Sin fronteras. Catolicidad
Asisto con unos amigos a la misa del peregrino, en la catedral de Santiago. El espectáculo es impresionante, abigarrado, multicolor. Peregrinos de más de diez naciones diferentes y de muchos y diversos puntos de España llenaban el templo. Personas de distintas edades —muchos jóvenes—, naciones, hombres, mujeres. Turistas elegantes, de los que tienen pinta de residir en hoteles de muchas estrellas, mezclados con los que practican el turismo de la mochila y el bocadillo.

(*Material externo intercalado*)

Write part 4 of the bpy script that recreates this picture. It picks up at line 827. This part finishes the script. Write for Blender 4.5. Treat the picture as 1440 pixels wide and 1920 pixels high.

Delante de nosotros, un distinguido matrimonio mayor que habla alemán. Al lado, una chica italiana. Las lecturas de la liturgia se hicieron en español, gallego, alemán, italiano. El padre nuestro, con gran sorpresa de los más jóvenes, se rezó en latín.
Ahora está de moda hablar de multiculturalismo, diversidad, mestizaje. Pero esta moda se contradice con el hecho de que nos hemos convertido en especialistas en levantar muros, vallas y fronteras para separarnos unos de otros. Los ricos de los pobres, los jóvenes de los viejos, los sanos de los enfermos. Hasta dentro de nuestra propia nación estamos empeñados en crear fronteras donde no las había. El Cristianismo, sin embargo, se salta todas las diferencias. Y esto tiene un nombre antiguo y olvidado: catolicidad. La Iglesia es católica porque es universal. Eso quiere decir que trasciende culturas, ideología, identidades nacionales. Los otros dos grandes monoteísmos, el Islam y el Judaísmo, están apegados a formas culturales y a lenguas específicas. Incluso, en el caso del primero, a formas de organización política y social. No ocurre así con el Cristianismo, que nació desde el principio, según la fórmula paulina, para «esclavos y libres, judíos y gentiles».
Hoy, en esta mañana, dentro de los muros destellantes de historia de la catedral de Santiago, sumergido en este océano de humanidad heterogénea, con los efluvios del botafumeiro y el sonido antiguo y noble del latín rezado, he tocado, he sentido de una forma física la catolicidad de la Iglesia.